My wife brings home the bacon

After she became a paper millionaire, I gave up on the workforce.

Published June 28, 2000 7:00PM (EDT)

Fact is, she has always made more.

Through the years of raises and promotions (even with the occasional bonus) my salary never once -- not for a single pay period -- surpassed that of my wife.

At the end of the year -- or in the parlance of current bizspeak, at the end of the day -- she always brought home the bacon, a lot more bacon.

And that fact never worried me. It never threatened me, never kept me up at night or made the back of my neck overheat in a panic of inadequacy. It didn't, that is, until her company went public and I was relegated to the diminished status of provider minor.

We were never really in it for the money. We'd chosen our professions for what we viewed as worthy work, a little credibility and a touch of faux glamour.

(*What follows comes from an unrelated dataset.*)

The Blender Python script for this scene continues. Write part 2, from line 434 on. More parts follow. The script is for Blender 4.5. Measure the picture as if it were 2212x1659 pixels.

We were doing what we'd always wanted to do in fields that liberal-arts majors coveted; we toiled for meager earnings among capable, young co-workers whose gainful employment was making their parents broke.

We didn't have such indulgent, deep-pocketed sponsors. In the early years, we'd both managed to squeeze by on freelancing, dining out on other people's expense accounts and the nighly promise of free pbti at one gallery opening or another.

By the time we'd moved in together we'd gained a certain tenuous financial stability, though we both knew that eventually we'd be expected to produce lump sums for down payments, obstetrician bills and tuition. And short of either of us unearthing a Francis Bacon painting in a dumpster, or penning a hot screenplay in our spare time, we'd probably never make enough on our chosen paths.

But what were we going to do about it? Draw straws and force the loser to get an MBA or just kick back in a state of denial and hope that our career karma would produce a windfall?

Then, fueled by restlessness with her job and a deepening disrespect for her boss, my wife gathered up her skills and took them online, joining a Web-based start-up as one of the first dozen employees.

She loved the work, respected the people she was working for (the first investment bankers she'd ever known) and before long was sweating metrics and dreaming up strategic partnerships in her sleep.

She was also talking the talk. "We just hired this kick-ass biz dev guy from HBS," she'd tell me over dinner. "HBS?" I'd say. "What's HBS?" "Harvard Business School," she explained. And this from a woman who thought the Bloomberg Group was a wedding dress shop in the valley. But she was working harder and longer than ever and seemed to be making the absolute most of her seemingly boundless job title. And still, she wasn't really in it for the money.

When the company went public -- back when Internet start-ups still went public -- I gave up every thought of ever achieving earning parity in this relationship.

On that fateful autumn day, when their stock climbed to a rather modest height of twice the opening mark, my wife racked up more than I could reasonably hope to make in a year or two or 10 -- that was in addition to her salary, which, need I remind you, was still greater than mine.

If money is an aphrodisiac and the ability to provide is still a seductive male attribute, the IPO was the fiscal equivalent of castration -- at least I was being well compensated for the loss of my testicles. Some insecure, small-minded, '50s-minded part of me felt cheated out of the opportunity to be the provider -- or at least one of them. I sort of imagined us struggling to scrape together a down payment on a house or sacrificing to send our unborn children to better nursery schools than we'd had.

Not anymore. Her paper worth -- and it's all paper worth to me -- made our slim savings laughably puny. On a good day, say when the NASDAQ is bouncing back or there are a slew of upbeat earnings to report, her www.nestegg.com makes as much on interest alone.

And rather than give me a sense of calm or freedom about my career prospects, it has done the opposite. I'm anxious and distracted; I feel an urgency to succeed and to succeed now. Part of me feels like I have to start kicking ass before my in-laws find out that in our two-person household, my salary is the modern equivalent of the pittance suburban moms once took home from working three days a week at the local rare-books dealer -- for vacations and family emergencies.

So I did what any insecure, ambitious young man does -- I quit my job.


By Mr. Dot-Mom

Mr. Dot-Mom is the spouse of a real-life Internet executive he'd rather not name.